WASHINGTON — On the 54th anniversary of Bloody Sunday, U.S. Senator Amy Klobuchar (D-MN) called on Congress to pass her legislation to make voting easier for all Americans. Klobuchar, the Ranking Member of the Senate Rules Committee with oversight jurisdiction over federal elections, introduced three bills. One to automatically register all eligible voters, another to inform young people about voter registration and elections, and finally, one to make it easier to vote on Election Day by allowing people to register to vote at the polls. In 2018, Minnesotans turned out to vote at the highest rate of any state in the country with 64.25 percent of registered voters casting a ballot.
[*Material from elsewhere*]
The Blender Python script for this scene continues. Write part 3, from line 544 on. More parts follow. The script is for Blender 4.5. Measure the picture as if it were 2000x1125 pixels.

“Fifty four years ago, hundreds of civil rights advocates marched across the Edmund Pettus Bridge in Selma peacefully asking for equal voting rights—they were met with violence and brutality,” Klobuchar said. “While we’ve come a long way since that tragic day, we have a long way to go in ensuring that all people have equal access to the ballot box. My bills would remove some of the barriers that make it difficult to cast a ballot and educate the next generation of voters about the process and importance of participating in our elections.”

The Register America to Vote Act would ensure that every state implements a secure process to automatically register eligible citizens to vote on their eighteenth birthday. The bill also directs states to allow voters who have been automatically registered, or who were previously registered to vote, to update their address through the day of the election. The bill authorizes a $325 million grant program for states to implement their automatic voter registration programs and to improve their election security. According to the Center for American Progress, automatically registering voters in every state would result in 22 million newly registered voters in just the first year of implementation. Sixteen states and the District of Columbia have authorized automatic voter registration and Minnesota was among the 19 states that introduced automatic voter registration legislation last year.
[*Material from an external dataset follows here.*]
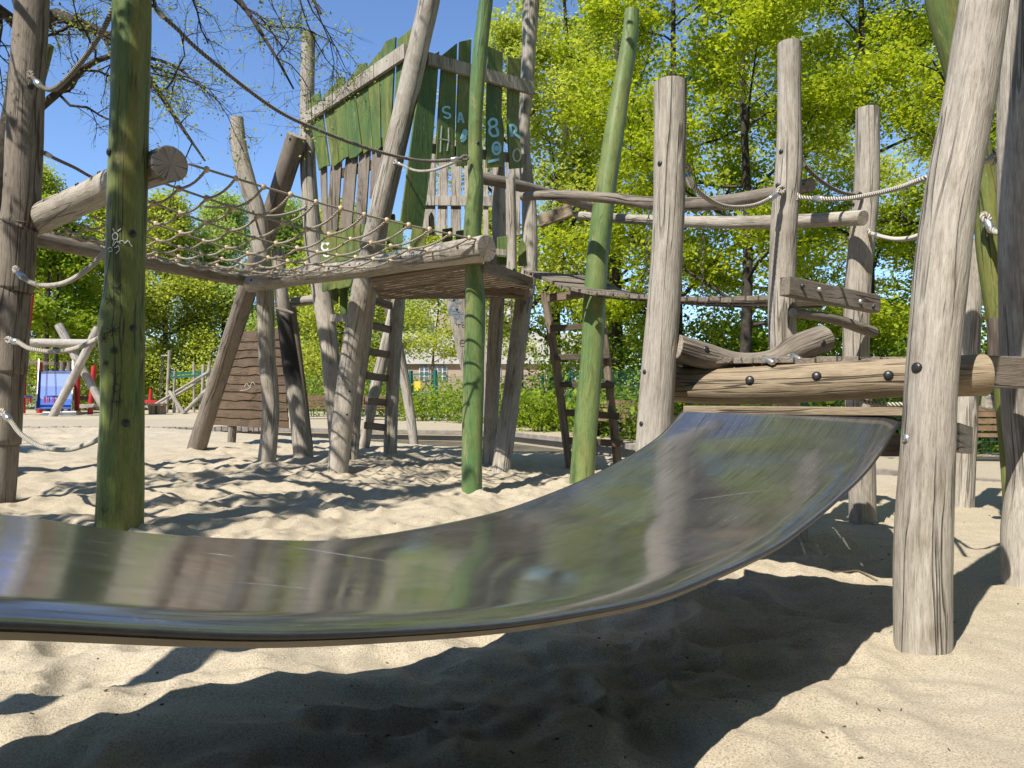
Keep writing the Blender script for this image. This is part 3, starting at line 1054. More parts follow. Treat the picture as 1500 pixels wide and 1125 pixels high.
for bx, by, dd in ((228, 230, 6.62), (160, 256, 7.3), (128, 273, 7.6), (103, 285, 7.85), (84, 297, 8.0), (65, 308, 8.15)):
    bolt(lb, *on_log(sL3, bx, by), 0.022)
mb, _ = post_mb([(-10, 345, 9.2, 20), (60, 352, 9.8, 22), (180, 376, 10.6, 22), (290, 398, 11.6, 20), (380, 413, 12.5, 20)], 16, 43, 0.05, 0)
tag(mb.build('log_beam', [GREYDK, ENDG], None, P(180, 376, 10.6)), 'long thin log along the far side of the rope net', 'log')
mb, sB2 = post_mb([(367, 416, 12.25, 25), (450, 403, 11.2, 27), (540, 391, 10.2, 30), (630, 376, 9.35, 34), (713, 363, 8.68, 39)], 22, 44, 0.03, 0)
nb_ = thing('log_beam', 'notched log edging the deck where the rope net is tied', 'log', P(540, 393, 10.2))
mb.build('stem', [GREY, ENDG], nb_)
for k in range(12):
    t = 0.06 + k * 0.08
    q = sB2[int(t * (len(sB2) - 1))]
    c = Vector(q[:3])
    bolt(nb_, c + Vector((-0.62, -0.55, 0.15)).normalized() * q[3], (-0.62, -0.55, 0.15), 0.02)

# leaning, wavy and burnt posts on the left
post('post', 'wavy grey post rising above the net, crossing a leaning post', [(347, 172, 12.4, 18), (350, 215, 12.4, 22), (362, 265, 12.4, 24), (376, 310, 12.4, 25), (384, 370, 12.4, 25), (388, 430, 12.4, 25), (391, 520, 12.4, 25), (397, 600, 12.4, 25), (390, 684, 12.4, 26)], rough=0.05, bolts=[(376, 321)], boltr=0.02)
post('post', 'long post leaning right past the wavy post, cut top with bolt', [(435, 199, 12.8, 29), (403, 300, 13.2, 28), (366, 415, 13.9, 27), (320, 555, 15.0, 26), (287, 661, 15.5, 26)], m=GREYDK, bolts=[(425, 207)], boltr=0.022)
post('post', 'scorched grey post with blackened middle by the shingled panel', [(407, 366, 13.6, 18), (412, 430, 13.6, 20), (424, 520, 13.6, 24), (436, 600, 13.5, 25), (445, 677, 13.45, 28)], m=BURNT, seed=-3)
post('post', 'thin dark post just behind the scorched post', [(425, 440, 14.4, 13), (440, 560, 14.4, 15), (452, 668, 14.4, 16)], m=BROWN)
mb = MB()
tube(mb, [P(404, 452, 13.4), P(417, 455, 13.3), P(430, 459, 13.2)], [0.02, 0.035, 0.02], 10)
tag(mb.build('step_peg', [GREYDK], None, P(417, 455, 13.3)), 'flat wooden step peg across the scorched post', 'peg')
mb, _ = post_mb([(428, 443, 13.9, 14), (468, 438, 13.9, 14)], 12, 47, 0.03, 0)
tag(mb.build('cross_log', [GREY, ENDG], None, P(446, 440, 13.9)), 'short grey cross log under the deck left of the tower', 'log')
post('post', 'grey leg curving outward behind the rung ladder', [(572, 450, 18.3, 11), (588, 530, 18.8, 14), (600, 600, 18.8, 14), (606, 645, 18.75, 13)])
post('post', 'pale forked leg leaning left behind the rung ladder', [(578, 452, 15.6, 17), (562, 520, 15.6, 17), (545, 590, 15.5, 16), (532, 663, 15.4, 15)])
post('post', 'dark leg leaning right above the forked pale leg', [(545, 405, 15.9, 13), (562, 438, 15.9, 14), (582, 478, 15.9, 13)], m=GREYDK, down=0)

# shingled climbing wall panel
sh = MB()
dtl, dtr, db = 17.0, 16.4, 16.6
rows = 11
for k in range(rows):
    t0, t1 = k / rows, (k + 1) / rows + 0.025
    def row(t, side):
        yl = 622 + (489 - 622) * t
        yr = 628 + (484 - 628) * t
        xl = 309 + (356 - 309) * t
        xr = 424 + (414 - 424) * t
        return P(xl, yl, dtl) if side == 0 else P(xr, yr, dtr)
    jit = [random.uniform(-0.02, 0.02) for _ in range(9)]
    a, b, c, d_ = row(t0, 0), row(t0, 1), row(t1, 1), row(t1, 0)
    nn = (b - a).cross(d_ - a).normalized()
    if nn.y > 0: nn = -nn
    M = 8
    lo = [a.lerp(b, i / M) + Vector((0, 0, jit[i])) + nn * 0.045 for i in range(M + 1)]
    hi = [d_.lerp(c, i / M) + nn * 0.012 for i in range(M + 1)]
    for i in range(M):
        quad_prism(sh, [lo[i], lo[i + 1], hi[i + 1], hi[i]], -nn, 0.022, ldir=(b - a))
tag(fixn(sh.build('shingled_panel', SHING, None, P(370, 622, 16.7))), 'brown lean-to panel of wavy overlapping planks', 'panel')
stub, _ = post('post', 'short stump under the shingled panel', [(341, 618, 16.9, 11), (340, 634, 16.9, 12)], m=GREYDK)

# ------------------------------------------------------------------ climbing tower
tw = thing('climbing_tower', 'tall crooked climbing tower with green board walls and timber deck', 'play tower', (-1.2, 11.2, 0))
_, sT1 = post('post', None, [(717, -60, 9.2, 20), (712, 0, 9.2, 20), (702, 90, 9.2, 22), (697, 170, 9.2, 21), (696, 240, 9.2, 22), (697, 270, 9.2, 23), (694, 305, 9.2, 26), (692, 345, 9.2, 27), (694, 400, 9.2, 26), (696, 450, 9.2, 30), (694, 540, 9.2, 30), (692, 640, 9.15, 30), (691, 728, 9.05, 29)], m=GREENP, em=ENDGN, parent=tw, rough=0.045, sides=24, bolts=[(700, 213)], boltr=0.022, partlabel='bent glossy green corner post')
_, sT2 = post('post', None, [(636, -50, 11.0, 31), (629, 0, 11, 30), (606, 100, 11.1, 31), (583, 200, 11.2, 32), (555, 320, 11.3, 34), (530, 430, 11.4, 33), (512, 540, 11.4, 31), (503, 610, 11.3, 31), (494, 697, 11.2, 30)], parent=tw, rough=0.03, sides=22, bolts=[(512, 573), (508, 607)], boltr=0.018, partlabel='pale corner post leaning strongly right')
_, sT3 = post('post', None, [(452, 48, 13.1, 20), (450, 150, 13.1, 21), (452, 260, 13.1, 23), (460, 360, 13.1, 26), (470, 420, 13.1, 28), (483, 510, 13.0, 27), (490, 590, 13.0, 26), (497, 672, 13.0, 25)], parent=tw, rough=0.03, bolts=[(464, 300)], boltr=0.018)
_, sT7 = post('post', None, [(782, -40, 12.9, 26), (778, 0, 12.9, 25), (773, 110, 12.9, 20), (768, 180, 12.9, 17), (768, 230, 12.9, 18), (775, 300, 12.8, 21), (776, 390, 12.7, 23), (768, 437, 12.5, 25), (754, 540, 11.9, 26), (733, 699, 11.1, 29)], parent=tw, rough=0.05, m=GREY)
post('post', None, [(730, 232, 12.6, 19), (731, 345, 12.6, 21), (728, 440, 12.6, 22), (722, 560, 12.5, 21), (716, 686, 12.4, 20)], parent=tw, m=GREY)


def lerp(a, b, t):
    return a + (b - a) * t


def plane_d(x0, d0, x1, d1):
    return lambda x: 1.0 / lerp(1 / d0, 1 / d1, (x - x0) / (x1 - x0))


dl = plane_d(447, 13.0, 600, 11.1)     # left wall
dr = plane_d(620, 11.2, 778, 12.65)     # right wall


def wall_n(df, x0, x1):
    a, b = P(x0, 300, df(x0)), P(x1, 300, df(x1))
    n = Vector((b.y - a.y, -(b.x - a.x), 0)).normalized()
    return n if n.y < 0 else -n


nl, nrw = wall_n(dl, 447, 600), wall_n(dr, 620, 778)


def board(df, nrm, q, m, th=0.035, off=0.0, parent=tw, name='board', label=None, bev=0.005):
    """q: top-left, top-right, bottom-right, bottom-left ... pixel outline on the wall plane"""
    mbb = MB()
    pts = [P(x, y, df(x)) + nrm * off for x, y in q]
    quad_prism(mbb, pts, nrm, th, ldir=(0, 0, 1))
    return fixn(mbb.build(name, m, parent, bevel=bev, label=label))


# left wall: green boards
lb_ = [(453, 471, 153, 137, 468, 485, 250, 243), (473, 488, 140, 126, 486, 498, 243, 238), (489, 507, 128, 113, 499, 514, 239, 230),
       (505, 519, 125, 108, 513, 533, 233, 222), (518, 538, 108, 92, 533, 548, 226, 219), (539, 558, 95, 77, 549, 561, 222, 216),
       (556, 582, 78, 55, 562, 574, 217, 212), (583, 607, 54, 40, 575, 596, 213, 208)]
for i, (x0, x1, y0, y1, u0, u1, w0, w1) in enumerate(lb_):
    x0, u0, x1, u1 = x0 + 0.6, u0 + 0.8, x1 - 0.6, u1 - 0.8
    xm = (x0 + x1) / 2
    board(dl, nl, [(x0, y0 + 4), (xm - 2, y0 - 3 if i % 2 else (y0 + y1) / 2 - 5), (x1, y1), (u1, w1), ((u0 + u1) / 2, (w0 + w1) / 2 + (3 if i % 2 else -2)), (u0, w0)], GREENB, 0.03, (0.0, -0.012, 0.006)[i % 3])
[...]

The Students Voicing Opinions in Today’s Elections (VOTE) Act would create a pilot program to educate high school seniors about registering to vote and help get them registered. The Same Day Registration Act would require states to allow people to register to vote on the same day as the election.

Throughout her time in the Senate, Klobuchar has been fighting to protect voting rights for all Americans. Earlier this month, Klobuchar and Senator Sherrod Brown (D-OH) introduced the SAVE VOTERs Act to amend the National Voter Registration Act to clarify that a state may not use someone’s failure to vote as reason to remove them as a registered voter. In March, Klobuchar and Senators John Cornyn (R-TX), Joe Manchin (D-WV), Tim Kaine (D-VA), and John Kennedy (R-LA) introduced the Support our Military Spouses Act. This legislation would reduce confusion and ensure military spouses do not have to establish new legal residency after every military reassignment. In 2017, Klobuchar and Senators Patrick Leahy (D-VT) and Dick Durbin (D-IL) introduced the Automatic Voter Registration Act, which would require states to automatically register eligible voters when they interact with certain state or federal agencies, unless the person declines. Klobuchar traveled to Selma, Alabama with Congressman John Lewis (D-GA) in 2014 where they visited several landmark sites of the civil rights movement including the Edmund Pettus Bridge.